Mother!2017There are indie films that challenge you to take pleasure in raw sound effects, awkward human interactions and mundanely beautiful settings. There are big budget action films replete with explosions and chaos. Darren Aronofsky’s Mother! is an overwhelming blend of both. The film has earned praise and scorn alike, yet if viewed in a vacuum one can appreciate it as a work that unites audiences: its subtlety and melodrama are so smoothly connected that viewers who come to see one level of intensity can leave having appreciated another.
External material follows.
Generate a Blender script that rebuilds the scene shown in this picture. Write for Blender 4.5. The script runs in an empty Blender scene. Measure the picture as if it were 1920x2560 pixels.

Mother! admittedly did not win me over right away. The film makes use of handheld cameras, and “Mother” (Jennifer Lawrence)’s constant walks up spiral staircases can be dizzying. The initial appearance of Mother’s husband, “Him” (Javier Bardem) is also off-putting. The character seems under-acted: he is calm compared to the regularly anxious Mother, and normal compared to the quirky houseguests they soon come to deal with. Him does not come across as a mild-mannered person, but as someone out-of-step with the realism of the piece: like a rookie-actor reading lines. Bardem, of course, is no rookie. Without giving away too much, it should be said that his disconcerting performance is in fact praiseworthy, for his character indeed has a different relationship to realism than that of his fellow characters.


The indie-realist side of Mother! is essential to its disjointed, narrative structure. The film is slow to develop a clear plot trajectory. I ts story develops as, slowly at first, various strangers show up and decide to reside at Mother and Him’s house. The first guest (Ed Harris) is a somewhat peculiar, dying man. He is later joined by his wife (Michelle Pfeiffer), who’s eccentricness is far more obnoxious and threatening than Harris’. Were the film to end after the seemingly final confrontation between Mother, Him and this couple, it would be a passable, stand alone work. Pfeiffer is a compelling antagonist, and her lack-of-boundaries in contrast to Mother’s decency foreshadows the drama that follows.


It is after Pfeiffer’s departure, however, that the film becomes truly compelling. Mother!’s story proceeds to explore issues from celebrity, to artistry, to late capitalism and borders, becoming more and more disturbing as it proceeds. While it is certainly not pleasant to watch, the film’s strength is that it never reaches a point where it runs out of ideas: there is always a new twist, always a new tragedy. Kristen Wiig, for example, is introduced as a striking recurring character as the film nears its conclusion, illustrating the film’s tireless plotline.


Mother!’s grandiosity has led some critics to write it off as pretentious and self-centred, with some claiming that it is Aronofsky’s arrogant attempt to portray the challenge of a writer (Bardem) working with his muse (Lawrence). This critique misses the obvious fact, that Mother! is, for the most part, Mother’s story, not Him’s. While Bardem’s character ultimately has power over Lawrence’s, it is of a god-like nature: he exists on a different level, and his morality operates on a different time scale. Him’s divine status is what shapes Bardem’s portrayal of him as a distant figure: sure he is powerful, but his power is precisely what means the story is not his, but that of his wife.


Mother! is an imaginative work, but is effective because it appeals to audiences on a baser level. I left the cinema mouth agape: how did it have the audacity to go in that direction, I asked myself? If gore and handheld cameras do not put you off, worry not about the pretentiousness and give Mother! a try.